Chicago Close - Wednesday

16/01/13 -- Soycomplex: Mar 13 Soybeans closed at USD14.36 1/2, up 23 cents; May 13 Soybeans closed at USD14.21 1/4, up 21 1/2 cents; Mar 13 Soybean Meal closed at USD419.10, up USD7.20; Mar 13 Soybean Oil closed at 51.31, up 44 points. Beans were underpinned by the suggestion that China has been actively buying, booking a reputed 30 cargoes in the past week of US/South American beans. Demand from that quarter is expected to remain strong in the run-up to the Chinese New Year celebrations next month. "Accelerated by economic growth, China has rapidly become the world’s largest crusher of soybeans," the USDA said in last week's WASDE report. The FAO estimated Argentine soybean production at 53 MMT this year, 1 MMT less than the USDA predict. Satellite imagery firm Lanworth Inc are more optimistic, even if they did cut their forecast to 55.2 MMT versus a previous estimate of 56.6 MMT. For the Brazilian soybean crop they go for 79.8 MMT, unchanged from their previous estimate and 2.7 MMT less than the USDA predicted last week. There's some talk of dryness developing in parts of Argentina and Brazil, although it seems very early days to start calling it a problem. Fund buying in beans was estimated at around 4,000 contracts on the day. Trade estimates for tomorrow's weekly export sales are 550-750,000 MT.
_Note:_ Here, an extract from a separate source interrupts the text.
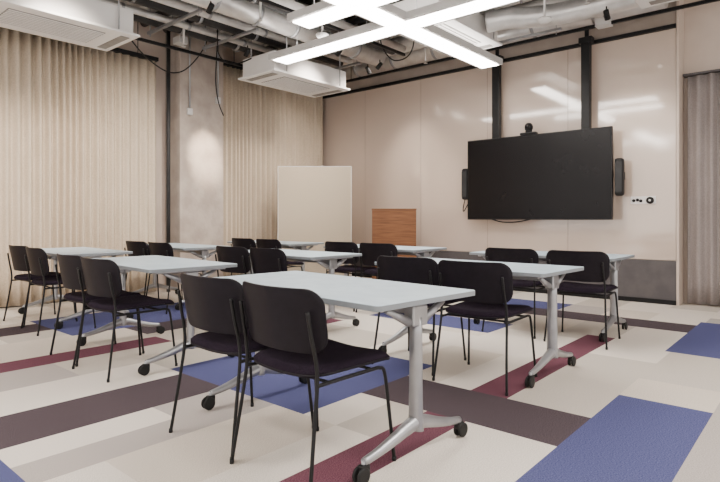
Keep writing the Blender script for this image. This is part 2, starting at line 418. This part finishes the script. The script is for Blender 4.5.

Corn: Mar 13 Corn closed at USD7.31 1/4, up 3/4 cent; May 13 Corn closed at USD7.31 1/4, up 1/2 cent. Corn was doing quite nicely, thank you very much, in the overnight session until the US Energy Dept issued their weekly ethanol production data. That showed US output last week down 5% from the previous week to only 784,000 barrels per day, the lowest weekly total since they starting issuing data in mid-2010. That's well below the 826,000 barrels per day needed to keep pace with the USDA's projected demand forecasts for 2012/13. Very poor ethanol margins are said to be behind the slump. The FAO estimated this year's Argentine corn area at 4.6 million hectares, down 8% from a year ago. Production is pegged at 25.5 MMT, up from 21.0 MMT a year ago but well below the USDA's predicted 28.0 MMT crop. Lanworth Inc estimated this season's Argentine corn crop at 26.8 MMT versus previous estimate of 27.4 MMT. For Brazil they went 75.6 MMT versus a previous estimate of 76.0 MMT. Taiwan bought 60 TMT of Argentine corn for March shipment overnight. US corn exports have been consistently poor all season. Trade estimates for tomorrow's weekly export sales report are 250-475,000 MT. The level required to hit the USDA's newly reduced export target for 2012/13 is around 334,000 MT.

Wheat: Mar 13 CBOT Wheat closed at USD7.85, up 2 1/4 cents; Mar 13 KCBT Wheat closed at USD8.42 1/2, up 4 1/4 cents; Mar 13 MGEX Wheat closed at USD8.71 1/2, up 5 1/4 cents. Wheat was dragged off the highs by the demise of corn following the release of the weekly ethanol production data. An ongoing drought in winter wheat areas on the US Plains is grabbing more attention. "Drier weather should prevail across the Plains and western Midwest through next week, which will allow drought conditions there to persist," said MDA CropCast. Lanworth Inc cut their forecast for US 2013/14 wheat production from 54.3 MMT to 53.8 MMT, down 13% versus the USDA's estimate for the current season's crop of 61.8 MMT due to persistent drought on the Plains. Algeria bought 400 TMT of probably French wheat in their tender. The market will be looking to see how US wheat fares in the recent tenders from Iraq and Syria. Tomorrow's weekly export sales report will also be scrutinised for signs that demand for US wheat is picking up. Trade estimates for that are 275-425,000 MT. China is said to be buying spring wheat for shipment out of the west coast of the US due to the inferior quality of this season's crop. It's Jan/Nov 2012 grain imports (corn, wheat and rice) were up almost 300% on 2011.